** START **
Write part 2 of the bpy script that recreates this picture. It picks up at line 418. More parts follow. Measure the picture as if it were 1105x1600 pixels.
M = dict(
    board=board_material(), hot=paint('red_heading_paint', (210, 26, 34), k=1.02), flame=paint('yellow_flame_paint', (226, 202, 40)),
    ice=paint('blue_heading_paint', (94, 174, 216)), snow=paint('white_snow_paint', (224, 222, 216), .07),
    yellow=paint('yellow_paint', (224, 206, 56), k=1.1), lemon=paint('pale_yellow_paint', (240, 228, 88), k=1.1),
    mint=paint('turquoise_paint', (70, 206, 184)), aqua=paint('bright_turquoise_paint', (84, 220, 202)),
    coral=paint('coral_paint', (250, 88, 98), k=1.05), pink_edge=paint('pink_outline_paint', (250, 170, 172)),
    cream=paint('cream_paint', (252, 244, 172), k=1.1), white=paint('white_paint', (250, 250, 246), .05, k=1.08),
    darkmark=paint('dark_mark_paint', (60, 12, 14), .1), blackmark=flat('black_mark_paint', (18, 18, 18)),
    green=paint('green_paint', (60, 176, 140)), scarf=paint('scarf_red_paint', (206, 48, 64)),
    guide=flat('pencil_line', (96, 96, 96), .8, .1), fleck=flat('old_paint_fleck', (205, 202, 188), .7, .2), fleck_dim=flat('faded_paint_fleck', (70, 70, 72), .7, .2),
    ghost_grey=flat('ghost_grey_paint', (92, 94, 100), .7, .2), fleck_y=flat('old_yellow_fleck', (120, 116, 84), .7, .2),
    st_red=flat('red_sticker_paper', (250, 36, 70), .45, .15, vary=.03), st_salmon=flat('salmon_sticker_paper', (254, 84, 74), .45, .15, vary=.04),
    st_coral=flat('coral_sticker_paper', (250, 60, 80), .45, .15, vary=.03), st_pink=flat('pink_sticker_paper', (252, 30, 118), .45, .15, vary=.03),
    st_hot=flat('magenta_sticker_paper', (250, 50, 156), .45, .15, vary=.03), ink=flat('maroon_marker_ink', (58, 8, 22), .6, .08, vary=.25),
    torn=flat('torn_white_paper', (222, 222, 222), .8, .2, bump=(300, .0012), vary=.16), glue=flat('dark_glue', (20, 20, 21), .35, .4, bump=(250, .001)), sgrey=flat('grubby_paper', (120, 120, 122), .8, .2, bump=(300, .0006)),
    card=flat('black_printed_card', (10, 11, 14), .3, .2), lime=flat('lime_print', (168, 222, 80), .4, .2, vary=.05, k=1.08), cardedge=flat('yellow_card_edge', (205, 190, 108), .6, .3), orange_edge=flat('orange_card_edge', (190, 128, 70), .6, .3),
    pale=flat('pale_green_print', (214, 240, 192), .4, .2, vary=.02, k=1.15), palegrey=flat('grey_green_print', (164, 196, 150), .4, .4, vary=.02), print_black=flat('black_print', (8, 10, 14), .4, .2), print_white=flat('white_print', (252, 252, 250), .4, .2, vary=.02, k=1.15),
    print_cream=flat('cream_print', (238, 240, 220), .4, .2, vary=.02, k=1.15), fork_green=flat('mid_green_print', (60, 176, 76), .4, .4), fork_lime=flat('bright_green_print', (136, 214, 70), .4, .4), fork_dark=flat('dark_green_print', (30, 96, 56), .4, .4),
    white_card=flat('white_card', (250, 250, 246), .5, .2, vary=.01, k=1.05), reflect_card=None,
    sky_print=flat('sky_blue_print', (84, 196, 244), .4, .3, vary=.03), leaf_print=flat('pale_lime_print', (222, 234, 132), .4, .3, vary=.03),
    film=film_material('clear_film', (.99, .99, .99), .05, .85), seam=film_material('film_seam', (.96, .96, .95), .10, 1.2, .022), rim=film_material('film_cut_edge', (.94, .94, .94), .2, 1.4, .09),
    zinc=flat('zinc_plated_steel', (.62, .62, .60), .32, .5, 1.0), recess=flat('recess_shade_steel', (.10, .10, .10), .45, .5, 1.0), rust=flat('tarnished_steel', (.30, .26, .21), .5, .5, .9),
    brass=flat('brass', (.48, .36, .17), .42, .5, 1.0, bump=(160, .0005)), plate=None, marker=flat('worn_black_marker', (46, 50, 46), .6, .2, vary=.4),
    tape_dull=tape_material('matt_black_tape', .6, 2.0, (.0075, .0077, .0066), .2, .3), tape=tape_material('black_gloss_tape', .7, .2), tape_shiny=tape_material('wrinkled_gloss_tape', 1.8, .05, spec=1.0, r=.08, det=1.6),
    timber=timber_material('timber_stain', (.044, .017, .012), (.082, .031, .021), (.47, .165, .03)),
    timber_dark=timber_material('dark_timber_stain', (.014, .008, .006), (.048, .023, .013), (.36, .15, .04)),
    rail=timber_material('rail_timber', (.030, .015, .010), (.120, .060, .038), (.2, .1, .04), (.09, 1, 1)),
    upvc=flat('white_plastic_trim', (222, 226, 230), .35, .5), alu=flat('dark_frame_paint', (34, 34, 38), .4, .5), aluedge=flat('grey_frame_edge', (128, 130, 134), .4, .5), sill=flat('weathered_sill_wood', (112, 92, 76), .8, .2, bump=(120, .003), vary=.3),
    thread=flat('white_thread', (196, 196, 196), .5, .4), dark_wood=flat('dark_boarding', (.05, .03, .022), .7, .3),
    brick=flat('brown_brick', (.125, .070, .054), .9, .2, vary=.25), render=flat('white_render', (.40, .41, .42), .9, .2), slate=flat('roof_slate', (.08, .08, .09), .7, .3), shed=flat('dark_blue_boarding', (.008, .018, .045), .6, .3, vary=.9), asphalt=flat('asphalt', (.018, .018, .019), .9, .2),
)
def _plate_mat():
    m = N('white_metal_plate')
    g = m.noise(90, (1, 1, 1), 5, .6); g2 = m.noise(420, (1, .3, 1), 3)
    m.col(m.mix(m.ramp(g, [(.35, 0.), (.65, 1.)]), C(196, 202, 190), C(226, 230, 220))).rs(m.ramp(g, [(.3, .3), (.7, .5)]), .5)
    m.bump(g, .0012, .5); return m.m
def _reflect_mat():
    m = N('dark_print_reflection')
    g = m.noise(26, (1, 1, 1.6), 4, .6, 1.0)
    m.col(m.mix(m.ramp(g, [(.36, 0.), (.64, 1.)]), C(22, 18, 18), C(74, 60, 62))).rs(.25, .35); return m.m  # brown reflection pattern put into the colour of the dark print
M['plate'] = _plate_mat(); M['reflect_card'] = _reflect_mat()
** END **
→ **Objective**:
Output all of the material, please, exactly as it stands.

→ **Written solution**:
Write part 2 of the bpy script that recreates this picture. It picks up at line 418. More parts follow. Measure the picture as if it were 1105x1600 pixels.
M = dict(
    board=board_material(), hot=paint('red_heading_paint', (210, 26, 34), k=1.02), flame=paint('yellow_flame_paint', (226, 202, 40)),
    ice=paint('blue_heading_paint', (94, 174, 216)), snow=paint('white_snow_paint', (224, 222, 216), .07),
    yellow=paint('yellow_paint', (224, 206, 56), k=1.1), lemon=paint('pale_yellow_paint', (240, 228, 88), k=1.1),
    mint=paint('turquoise_paint', (70, 206, 184)), aqua=paint('bright_turquoise_paint', (84, 220, 202)),
    coral=paint('coral_paint', (250, 88, 98), k=1.05), pink_edge=paint('pink_outline_paint', (250, 170, 172)),
    cream=paint('cream_paint', (252, 244, 172), k=1.1), white=paint('white_paint', (250, 250, 246), .05, k=1.08),
    darkmark=paint('dark_mark_paint', (60, 12, 14), .1), blackmark=flat('black_mark_paint', (18, 18, 18)),
    green=paint('green_paint', (60, 176, 140)), scarf=paint('scarf_red_paint', (206, 48, 64)),
    guide=flat('pencil_line', (96, 96, 96), .8, .1), fleck=flat('old_paint_fleck', (205, 202, 188), .7, .2), fleck_dim=flat('faded_paint_fleck', (70, 70, 72), .7, .2),
    ghost_grey=flat('ghost_grey_paint', (92, 94, 100), .7, .2), fleck_y=flat('old_yellow_fleck', (120, 116, 84), .7, .2),
    st_red=flat('red_sticker_paper', (250, 36, 70), .45, .15, vary=.03), st_salmon=flat('salmon_sticker_paper', (254, 84, 74), .45, .15, vary=.04),
    st_coral=flat('coral_sticker_paper', (250, 60, 80), .45, .15, vary=.03), st_pink=flat('pink_sticker_paper', (252, 30, 118), .45, .15, vary=.03),
    st_hot=flat('magenta_sticker_paper', (250, 50, 156), .45, .15, vary=.03), ink=flat('maroon_marker_ink', (58, 8, 22), .6, .08, vary=.25),
    torn=flat('torn_white_paper', (222, 222, 222), .8, .2, bump=(300, .0012), vary=.16), glue=flat('dark_glue', (20, 20, 21), .35, .4, bump=(250, .001)), sgrey=flat('grubby_paper', (120, 120, 122), .8, .2, bump=(300, .0006)),
    card=flat('black_printed_card', (10, 11, 14), .3, .2), lime=flat('lime_print', (168, 222, 80), .4, .2, vary=.05, k=1.08), cardedge=flat('yellow_card_edge', (205, 190, 108), .6, .3), orange_edge=flat('orange_card_edge', (190, 128, 70), .6, .3),
    pale=flat('pale_green_print', (214, 240, 192), .4, .2, vary=.02, k=1.15), palegrey=flat('grey_green_print', (164, 196, 150), .4, .4, vary=.02), print_black=flat('black_print', (8, 10, 14), .4, .2), print_white=flat('white_print', (252, 252, 250), .4, .2, vary=.02, k=1.15),
    print_cream=flat('cream_print', (238, 240, 220), .4, .2, vary=.02, k=1.15), fork_green=flat('mid_green_print', (60, 176, 76), .4, .4), fork_lime=flat('bright_green_print', (136, 214, 70), .4, .4), fork_dark=flat('dark_green_print', (30, 96, 56), .4, .4),
    white_card=flat('white_card', (250, 250, 246), .5, .2, vary=.01, k=1.05), reflect_card=None,
    sky_print=flat('sky_blue_print', (84, 196, 244), .4, .3, vary=.03), leaf_print=flat('pale_lime_print', (222, 234, 132), .4, .3, vary=.03),
    film=film_material('clear_film', (.99, .99, .99), .05, .85), seam=film_material('film_seam', (.96, .96, .95), .10, 1.2, .022), rim=film_material('film_cut_edge', (.94, .94, .94), .2, 1.4, .09),
    zinc=flat('zinc_plated_steel', (.62, .62, .60), .32, .5, 1.0), recess=flat('recess_shade_steel', (.10, .10, .10), .45, .5, 1.0), rust=flat('tarnished_steel', (.30, .26, .21), .5, .5, .9),
    brass=flat('brass', (.48, .36, .17), .42, .5, 1.0, bump=(160, .0005)), plate=None, marker=flat('worn_black_marker', (46, 50, 46), .6, .2, vary=.4),
    tape_dull=tape_material('matt_black_tape', .6, 2.0, (.0075, .0077, .0066), .2, .3), tape=tape_material('black_gloss_tape', .7, .2), tape_shiny=tape_material('wrinkled_gloss_tape', 1.8, .05, spec=1.0, r=.08, det=1.6),
    timber=timber_material('timber_stain', (.044, .017, .012), (.082, .031, .021), (.47, .165, .03)),
    timber_dark=timber_material('dark_timber_stain', (.014, .008, .006), (.048, .023, .013), (.36, .15, .04)),
    rail=timber_material('rail_timber', (.030, .015, .010), (.120, .060, .038), (.2, .1, .04), (.09, 1, 1)),
    upvc=flat('white_plastic_trim', (222, 226, 230), .35, .5), alu=flat('dark_frame_paint', (34, 34, 38), .4, .5), aluedge=flat('grey_frame_edge', (128, 130, 134), .4, .5), sill=flat('weathered_sill_wood', (112, 92, 76), .8, .2, bump=(120, .003), vary=.3),
    thread=flat('white_thread', (196, 196, 196), .5, .4), dark_wood=flat('dark_boarding', (.05, .03, .022), .7, .3),
    brick=flat('brown_brick', (.125, .070, .054), .9, .2, vary=.25), render=flat('white_render', (.40, .41, .42), .9, .2), slate=flat('roof_slate', (.08, .08, .09), .7, .3), shed=flat('dark_blue_boarding', (.008, .018, .045), .6, .3, vary=.9), asphalt=flat('asphalt', (.018, .018, .019), .9, .2),
)
def _plate_mat():
    m = N('white_metal_plate')
    g = m.noise(90, (1, 1, 1), 5, .6); g2 = m.noise(420, (1, .3, 1), 3)
    m.col(m.mix(m.ramp(g, [(.35, 0.), (.65, 1.)]), C(196, 202, 190), C(226, 230, 220))).rs(m.ramp(g, [(.3, .3), (.7, .5)]), .5)
    m.bump(g, .0012, .5); return m.m
def _reflect_mat():
    m = N('dark_print_reflection')
    g = m.noise(26, (1, 1, 1.6), 4, .6, 1.0)
    m.col(m.mix(m.ramp(g, [(.36, 0.), (.64, 1.)]), C(22, 18, 18), C(74, 60, 62))).rs(.25, .35); return m.m  # brown reflection pattern put into the colour of the dark print
M['plate'] = _plate_mat(); M['reflect_card'] = _reflect_mat()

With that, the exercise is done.